Flooding Solution Remains Elusive

Maxwell Acres residents are growing increasingly frustrated with the area’s flooding issues as attempts to find answers to the problem continue to hit a wall.

After several floods have ripped through the area in the past few years, residents are concerned how repeated water damage is destroying their property, scaring insurance companies away and affecting their home value.

In what is turning out to be a multi-faceted issue, the Hillview Run Watershed Association, consisting of residents of Maxwell Acres, Hillview Terrace and AAA Mobile Home Park, is struggling with how to address the area’s water issues and who exactly is responsible for fixing them.

Association President Lorri White said the flooding is caused by multiple issues including deteriorating roads, inadequate draining, sediment build-up in the streams and drains, and increased runoff from surrounding hills.

Residents believe the build-up of sediment in the neighborhood’s storm drains is a large part of the problem, and that the drains need cleaned out to increase water flow. However, White said residents will not see any work done on the drains until it is determined who is responsible for them. Since the streets are maintained by the state, the association recently pleaded to the West Virginia Division of Highways to address the issue.

In a letter of response, the DOH claimed all the lines present in the roadways are sanitary and therefore the responsibility of the city of Moundsville. However, a map of water lines given to the association from the city showed several rainwater lines the city believes may be owned by the state. White said until a smoke test is conducted to determine whether the lines are sanitary or storm drains, the association won’t be able to proceed with the project.

White said a November study of Maxwell Acres conducted by the West Virginia Conservation Agency revealed several issues believed to contribute to flooding. According to the report, the subdivision’s roadways are lower in the center than at the berms, causing water to flow down the middle of the street into several catch basins. One catch basin has been filled, creating a pool several inches deep and several feet wide in the middle of the roadway. A drain pipe previously flowed to the nearby creek, but the outlet has been buried.

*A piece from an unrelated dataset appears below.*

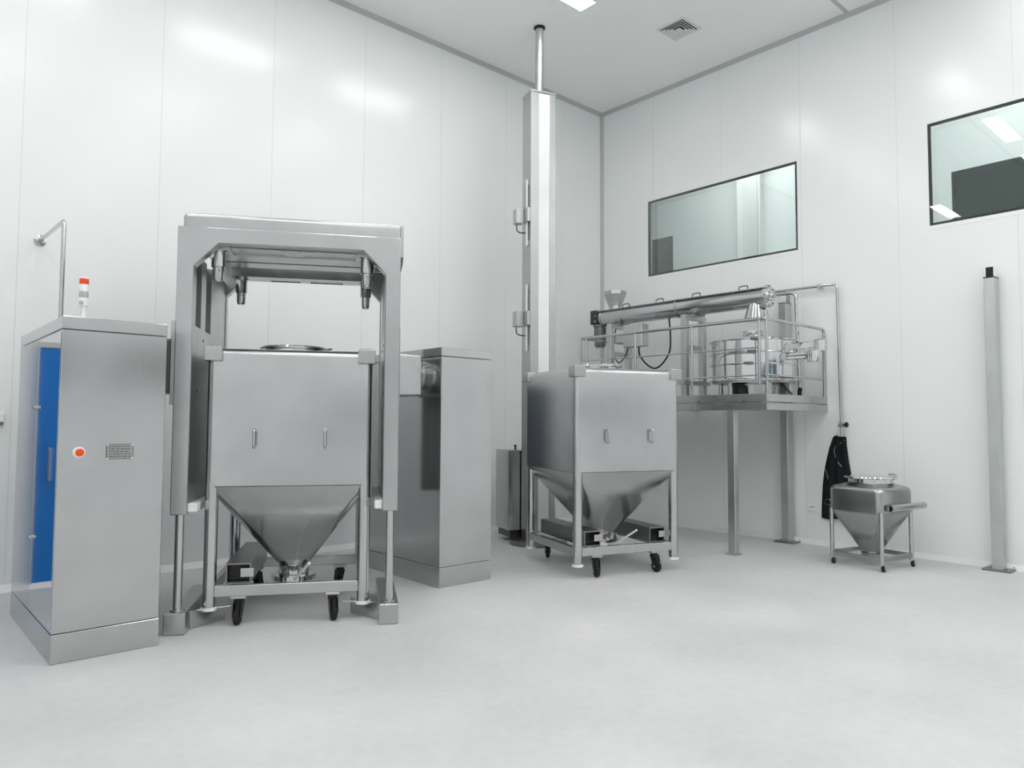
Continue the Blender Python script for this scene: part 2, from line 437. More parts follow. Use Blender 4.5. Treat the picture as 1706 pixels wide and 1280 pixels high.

The conservation agency suggested modifying the outfall of a second catch basin and rerouting the drainage ditch, which would require the construction of a new drainage channel to access the creek.

The study also reported an area on the hillside near McNinch Elementary School is severely eroding causing a large amount of sediment to enter the stream. A cost-sharing project with McNinch Elementary School could reduce the amount of erosion from the hill, they said.

Widening the stream’s floodplain running behind the area’s houses to increase high-flow storage was another solution, although White said residents would not likely want the plain encroaching on their backyards. A solution must come soon, though, as approaching warm weather threatens heavy rainfall in the flood-weary area.